Determining the number $N$

Question

Let $1 = d_1 < d_2 <\cdots< d_k = N$ be all the divisors of $N$ arranged in increasing order. Given that $N=d_1^2+d_2^2+d_3^2+d_4^2$, determine $N$. The divisors include $N$. It seems that $130$ is an answer. Is there another possible answer for $N$?

Answer 1

The equation $$N = 1 + d_1^2 + d_2^2 + d_3^2$$ implies $N$ even by reducing $\mod 2$. Suppose $2^2|N$ then there are three possible cases:

• $N = 1 + 2^2 + 4^2 + 8^2$ - but this is impossible by arithmetic.
• $N = 1 + 2^2 + 4^2 + p^2$ (with $p>3$) - but reducing $\mod p$ we find $0 \equiv 13 \pmod p$ so $p = 13$ but this too is impossible by arithmetic.
• $N = 1 + 2^2 + 3^2 + 4^2$ - impossible by arithmetic.

So $2$ is the highest power of $2$ dividing $N$, thus we have the cases:

• $N = 1 + 2^2 + p^2 + q^2$ (with $q < 2p$) but this is impossible by reducing $\mod 2$
• $N = 1 + 2^2 + p^2 + (2p)^2$ so $N = 5(1+p^2)$ and $5|N$ so $p$ must be $3$ (impossible by arithmetic) or $5$.

This shows the only possible solution is $130$.

Answer 2

$N$ is even (if not then all $d_i$ are odd, making $\sum_{i=1}^4 d_i^2$ even). Therefore $d_1=1$ and $d_2=2$, and at exactly one of $d_3$ and $d_4$ is even.

Suppose that $4 \mid n$. Then one of $d_3, d_4$ is $4$ and the other is an odd prime $p$. Since $N=21+p^2$ and $p \mid N$, we have $p \mid 21$. But $4 \nmid 21+3^2$ and $5 \mid 21+7^2$, ruling out both choices of $p$.

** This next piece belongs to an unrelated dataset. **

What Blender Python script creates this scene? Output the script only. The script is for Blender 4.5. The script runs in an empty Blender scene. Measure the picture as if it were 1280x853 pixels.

Thus $4 \nmid n$. $d_3$ is an odd prime $p$ and $d_4$ is even. Since $d_4/2$ is a smaller divisor, it could only be $d_3$. Therefore $N = 1+4+p^2+4p^2 = 5(1+p^2)$. $3$ cannot divide a number of this form, and clearly $5$ does. Therefore $d_3=5$ and $d_4=10$, uniquely determining $N=130$.